- [PROBLEM STATEMENT]: All of the data must be printed exactly; please include every line.

- [PROVIDED MATERIAL]:

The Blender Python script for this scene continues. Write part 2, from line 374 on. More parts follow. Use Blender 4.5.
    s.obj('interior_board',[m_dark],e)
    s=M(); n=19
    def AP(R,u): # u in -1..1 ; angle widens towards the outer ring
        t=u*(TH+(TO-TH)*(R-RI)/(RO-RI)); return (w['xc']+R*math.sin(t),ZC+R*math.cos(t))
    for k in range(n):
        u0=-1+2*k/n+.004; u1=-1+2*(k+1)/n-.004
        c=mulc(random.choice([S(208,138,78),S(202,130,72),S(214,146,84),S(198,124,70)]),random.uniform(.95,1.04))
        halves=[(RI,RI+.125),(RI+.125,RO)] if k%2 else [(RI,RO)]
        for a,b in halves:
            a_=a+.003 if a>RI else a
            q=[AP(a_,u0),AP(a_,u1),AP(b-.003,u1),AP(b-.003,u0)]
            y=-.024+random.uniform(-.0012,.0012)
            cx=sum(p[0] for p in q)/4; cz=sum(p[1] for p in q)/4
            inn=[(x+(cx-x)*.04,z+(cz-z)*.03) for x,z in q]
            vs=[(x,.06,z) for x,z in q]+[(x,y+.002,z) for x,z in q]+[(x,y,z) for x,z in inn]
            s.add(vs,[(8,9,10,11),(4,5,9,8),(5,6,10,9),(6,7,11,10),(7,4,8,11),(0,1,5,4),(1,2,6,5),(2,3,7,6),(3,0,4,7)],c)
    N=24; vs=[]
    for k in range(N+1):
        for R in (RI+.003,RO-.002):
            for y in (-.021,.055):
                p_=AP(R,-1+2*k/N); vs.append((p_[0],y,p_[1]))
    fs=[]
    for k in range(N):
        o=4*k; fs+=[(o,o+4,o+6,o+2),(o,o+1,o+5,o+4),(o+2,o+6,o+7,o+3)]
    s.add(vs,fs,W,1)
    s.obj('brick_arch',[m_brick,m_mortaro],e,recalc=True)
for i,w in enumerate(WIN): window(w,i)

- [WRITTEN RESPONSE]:
The Blender Python script for this scene continues. Write part 2, from line 374 on. More parts follow. Use Blender 4.5.
    s.obj('interior_board',[m_dark],e)
    s=M(); n=19
    def AP(R,u): # u in -1..1 ; angle widens towards the outer ring
        t=u*(TH+(TO-TH)*(R-RI)/(RO-RI)); return (w['xc']+R*math.sin(t),ZC+R*math.cos(t))
    for k in range(n):
        u0=-1+2*k/n+.004; u1=-1+2*(k+1)/n-.004
        c=mulc(random.choice([S(208,138,78),S(202,130,72),S(214,146,84),S(198,124,70)]),random.uniform(.95,1.04))
        halves=[(RI,RI+.125),(RI+.125,RO)] if k%2 else [(RI,RO)]
        for a,b in halves:
            a_=a+.003 if a>RI else a
            q=[AP(a_,u0),AP(a_,u1),AP(b-.003,u1),AP(b-.003,u0)]
            y=-.024+random.uniform(-.0012,.0012)
            cx=sum(p[0] for p in q)/4; cz=sum(p[1] for p in q)/4
            inn=[(x+(cx-x)*.04,z+(cz-z)*.03) for x,z in q]
            vs=[(x,.06,z) for x,z in q]+[(x,y+.002,z) for x,z in q]+[(x,y,z) for x,z in inn]
            s.add(vs,[(8,9,10,11),(4,5,9,8),(5,6,10,9),(6,7,11,10),(7,4,8,11),(0,1,5,4),(1,2,6,5),(2,3,7,6),(3,0,4,7)],c)
    N=24; vs=[]
    for k in range(N+1):
        for R in (RI+.003,RO-.002):
            for y in (-.021,.055):
                p_=AP(R,-1+2*k/N); vs.append((p_[0],y,p_[1]))
    fs=[]
    for k in range(N):
        o=4*k; fs+=[(o,o+4,o+6,o+2),(o,o+1,o+5,o+4),(o+2,o+6,o+7,o+3)]
    s.add(vs,fs,W,1)
    s.obj('brick_arch',[m_brick,m_mortaro],e,recalc=True)
for i,w in enumerate(WIN): window(w,i)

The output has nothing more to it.